Carrier Global, the world's largest HVAC company by revenue, is divesting its fire and security businesses to sharpen its focus on heating, cooling, and refrigeration. The divestiture is part of a broader OEM portfolio rationalisation trend that Kroll's HVAC M&A analysis identified as a key feature of the 2025 to 2026 landscape: 'continued trimming of non-core assets by global OEMs.'

For an industry that is tracking acquisitions closely, the divestiture story is equally important. The companies that HVAC OEMs are selling tells you what they are not committed to — and what they are selling themselves tells you what other acquirers are buying.
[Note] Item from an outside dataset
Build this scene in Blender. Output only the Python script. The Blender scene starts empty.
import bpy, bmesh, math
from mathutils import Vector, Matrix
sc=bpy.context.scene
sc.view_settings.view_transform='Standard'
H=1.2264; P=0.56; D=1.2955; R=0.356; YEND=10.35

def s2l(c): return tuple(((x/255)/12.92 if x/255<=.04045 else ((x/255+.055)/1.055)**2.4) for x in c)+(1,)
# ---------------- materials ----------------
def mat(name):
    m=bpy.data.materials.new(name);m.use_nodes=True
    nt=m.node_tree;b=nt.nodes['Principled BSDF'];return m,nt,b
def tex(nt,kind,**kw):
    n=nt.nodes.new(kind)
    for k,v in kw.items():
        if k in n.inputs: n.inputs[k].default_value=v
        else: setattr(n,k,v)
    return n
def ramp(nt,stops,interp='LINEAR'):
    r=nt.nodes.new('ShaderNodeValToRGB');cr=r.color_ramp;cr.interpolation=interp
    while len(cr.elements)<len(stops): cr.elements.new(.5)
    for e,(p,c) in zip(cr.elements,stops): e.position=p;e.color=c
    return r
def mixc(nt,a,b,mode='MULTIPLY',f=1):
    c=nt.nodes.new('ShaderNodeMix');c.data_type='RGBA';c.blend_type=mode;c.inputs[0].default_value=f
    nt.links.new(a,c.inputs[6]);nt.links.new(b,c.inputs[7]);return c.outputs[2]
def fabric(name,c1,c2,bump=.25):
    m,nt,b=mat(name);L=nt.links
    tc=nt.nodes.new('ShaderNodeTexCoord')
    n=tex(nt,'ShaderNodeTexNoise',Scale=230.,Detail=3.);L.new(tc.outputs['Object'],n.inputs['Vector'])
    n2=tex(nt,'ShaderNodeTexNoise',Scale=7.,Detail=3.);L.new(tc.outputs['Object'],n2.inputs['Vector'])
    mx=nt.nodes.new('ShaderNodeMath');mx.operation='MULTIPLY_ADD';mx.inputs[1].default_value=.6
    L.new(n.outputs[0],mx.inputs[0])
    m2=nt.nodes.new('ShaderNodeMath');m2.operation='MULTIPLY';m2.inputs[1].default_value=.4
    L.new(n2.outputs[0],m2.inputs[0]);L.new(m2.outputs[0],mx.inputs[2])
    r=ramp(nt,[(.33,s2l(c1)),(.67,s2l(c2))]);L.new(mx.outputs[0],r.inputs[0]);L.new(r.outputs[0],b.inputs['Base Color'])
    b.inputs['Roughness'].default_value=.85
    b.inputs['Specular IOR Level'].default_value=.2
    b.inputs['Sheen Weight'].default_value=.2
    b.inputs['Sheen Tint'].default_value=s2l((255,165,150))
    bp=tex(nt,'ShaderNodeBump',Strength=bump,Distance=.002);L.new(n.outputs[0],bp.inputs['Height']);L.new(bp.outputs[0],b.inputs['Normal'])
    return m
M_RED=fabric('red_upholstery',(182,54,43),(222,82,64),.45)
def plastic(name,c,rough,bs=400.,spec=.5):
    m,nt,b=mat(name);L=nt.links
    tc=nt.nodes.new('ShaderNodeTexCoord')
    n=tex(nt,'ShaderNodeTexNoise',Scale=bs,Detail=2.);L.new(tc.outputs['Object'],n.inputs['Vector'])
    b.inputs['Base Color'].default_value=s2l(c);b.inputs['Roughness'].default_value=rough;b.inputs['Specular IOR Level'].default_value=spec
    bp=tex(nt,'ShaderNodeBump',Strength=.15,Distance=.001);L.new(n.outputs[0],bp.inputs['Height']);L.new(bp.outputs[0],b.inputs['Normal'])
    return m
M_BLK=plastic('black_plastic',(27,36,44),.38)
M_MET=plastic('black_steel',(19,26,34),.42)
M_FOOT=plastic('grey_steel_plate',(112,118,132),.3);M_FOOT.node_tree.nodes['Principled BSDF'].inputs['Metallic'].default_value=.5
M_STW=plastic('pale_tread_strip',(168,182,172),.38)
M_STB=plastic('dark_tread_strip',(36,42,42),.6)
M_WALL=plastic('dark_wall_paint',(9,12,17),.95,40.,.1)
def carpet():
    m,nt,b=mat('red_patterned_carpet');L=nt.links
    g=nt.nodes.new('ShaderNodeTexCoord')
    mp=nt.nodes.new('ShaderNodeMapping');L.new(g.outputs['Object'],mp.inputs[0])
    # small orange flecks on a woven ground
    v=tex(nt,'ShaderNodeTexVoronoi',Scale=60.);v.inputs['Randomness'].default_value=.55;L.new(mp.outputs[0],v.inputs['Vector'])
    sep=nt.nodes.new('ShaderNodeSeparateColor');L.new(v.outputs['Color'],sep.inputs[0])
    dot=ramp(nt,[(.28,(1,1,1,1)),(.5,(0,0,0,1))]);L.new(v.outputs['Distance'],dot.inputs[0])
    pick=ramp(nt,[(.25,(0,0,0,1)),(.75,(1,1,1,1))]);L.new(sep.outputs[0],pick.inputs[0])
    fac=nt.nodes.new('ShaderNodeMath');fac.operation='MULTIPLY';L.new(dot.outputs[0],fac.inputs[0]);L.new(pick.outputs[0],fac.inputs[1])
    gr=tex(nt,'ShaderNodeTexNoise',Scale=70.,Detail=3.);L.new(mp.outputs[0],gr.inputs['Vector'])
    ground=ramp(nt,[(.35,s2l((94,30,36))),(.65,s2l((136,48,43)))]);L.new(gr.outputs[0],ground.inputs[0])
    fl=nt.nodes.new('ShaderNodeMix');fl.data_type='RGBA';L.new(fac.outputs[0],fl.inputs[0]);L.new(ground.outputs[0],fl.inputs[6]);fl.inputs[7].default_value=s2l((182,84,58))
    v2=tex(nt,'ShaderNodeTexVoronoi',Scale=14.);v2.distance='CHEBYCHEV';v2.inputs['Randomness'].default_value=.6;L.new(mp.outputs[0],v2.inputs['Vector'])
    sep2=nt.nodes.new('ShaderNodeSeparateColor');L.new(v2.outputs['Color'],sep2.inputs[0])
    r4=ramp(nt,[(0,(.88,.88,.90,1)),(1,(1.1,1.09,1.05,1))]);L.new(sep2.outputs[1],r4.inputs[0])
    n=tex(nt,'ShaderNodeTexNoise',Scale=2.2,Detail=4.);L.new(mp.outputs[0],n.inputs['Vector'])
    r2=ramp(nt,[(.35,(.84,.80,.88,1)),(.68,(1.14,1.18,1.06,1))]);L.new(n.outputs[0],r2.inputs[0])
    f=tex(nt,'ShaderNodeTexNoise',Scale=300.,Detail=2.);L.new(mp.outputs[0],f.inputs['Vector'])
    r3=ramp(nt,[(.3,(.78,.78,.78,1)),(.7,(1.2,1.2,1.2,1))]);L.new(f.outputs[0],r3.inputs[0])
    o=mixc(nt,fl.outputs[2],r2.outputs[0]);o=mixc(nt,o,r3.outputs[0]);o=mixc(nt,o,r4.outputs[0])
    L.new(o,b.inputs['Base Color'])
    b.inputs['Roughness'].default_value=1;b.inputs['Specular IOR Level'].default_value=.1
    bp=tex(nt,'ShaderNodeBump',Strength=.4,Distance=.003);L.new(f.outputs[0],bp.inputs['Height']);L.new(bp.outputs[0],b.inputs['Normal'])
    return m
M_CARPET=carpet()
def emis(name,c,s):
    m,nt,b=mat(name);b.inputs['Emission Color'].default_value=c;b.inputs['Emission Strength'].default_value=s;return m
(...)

The fire and security divestiture is a strategic signal from the world's largest HVAC manufacturer about where it believes its competitive advantage actually lies.

Why Carrier Is Selling Fire and Security

Carrier built its fire and security portfolio through historical acquisitions — the division includes brands like Chubb fire protection, LenelS2 access control, and other security technology businesses that were assembled over the past two decades. These businesses have their own technology trajectories, customer bases, and competitive dynamics that are separate from HVAC and refrigeration.

The decision to divest reflects a fundamental strategic recalibration. Carrier's leadership under CEO Dave Gitlin has concluded that the capital, management attention, and R&D investment required to remain competitive in fire and security is better deployed in HVAC and refrigeration — where Carrier has the strongest competitive position, the largest market share, and the most significant technology advantages to defend and extend.

Carrier Global is divesting its fire and security businesses to concentrate capital and management focus on HVAC and refrigeration — part of a broader pattern of global OEM portfolio rationalisation that is simultaneously releasing non-core assets into the M&A market while strengthening the HVAC-focused strategies of the divesting companies.

The Strategic Logic: Focus Beats Diversification

For large industrial conglomerates, the case for diversification has weakened significantly over the past decade. Capital markets increasingly reward focused companies with clear competitive positions over diversified businesses that are 'good at many things' but dominant in none. When Carrier's fire and security businesses trade at lower multiples than its HVAC core, the financial incentive to divest is clear: sell the lower-multiple businesses, reinvest in the higher-multiple core, and allow the market to value the resulting focused company more highly.

This is the same logic driving Carrier's concentration on HVAC. The data centre cooling market alone is growing at 17 percent annually toward $45.8 billion by 2033. The Americas commercial HVAC market is headed toward $70 billion by 2030. The global HVAC equipment market is growing at 7.4 percent annually toward $333 billion. A focused Carrier — directing every dollar of capital expenditure, R&D investment, and management attention toward these opportunities — is a more compelling business than a diversified Carrier trying to compete simultaneously in fire protection and security technology.

What Happens to the Divested Businesses

When OEMs divest non-core businesses, those assets typically find new homes that value them more highly than the divesting company did — because the acquirer has a more direct strategic fit. Carrier's fire and security businesses are attractive to:

• Specialised fire and security platforms: Companies whose primary expertise is fire protection and security technology — and for which the Carrier brands represent attractive scale and market position additions

• PE firms building services platforms: The recurring service revenue model of fire inspection, suppression system maintenance, and security monitoring is attractive to the same PE investors building HVAC service platforms

• Building systems integrators: Companies that combine HVAC, fire, security, access control, and energy management under a unified building systems umbrella may find the Carrier fire and security assets strategically attractive

The divestiture will likely produce a transaction at a meaningful premium to Carrier's internal valuation of the business — because focused buyers with strategic fit pay more than conglomerate owners managing businesses outside their core.

Frequently Asked Questions

Why is Carrier selling its fire and security business?

Carrier is divesting fire and security to focus capital and management attention on HVAC and refrigeration — where it has the strongest competitive position and the most significant growth opportunities. The divestiture follows a broader OEM portfolio rationalisation trend where global companies are concentrating on their core businesses rather than maintaining conglomerate diversification.

What does Carrier's fire and security divestiture include?

Carrier's fire and security portfolio includes brands such as Chubb fire protection and LenelS2 access control, assembled through historical acquisitions. The businesses provide fire suppression, detection, access control, and security monitoring services separately from Carrier's core HVAC and refrigeration operations.

How does OEM divestiture affect the HVAC market?

OEM divestitures of non-core assets create M&A opportunities for focused buyers who value the divested businesses more highly than the selling OEM. They also signal the OEM's strategic concentration on core HVAC capabilities — typically resulting in increased R&D, capex, and management focus on the HVAC business that remains.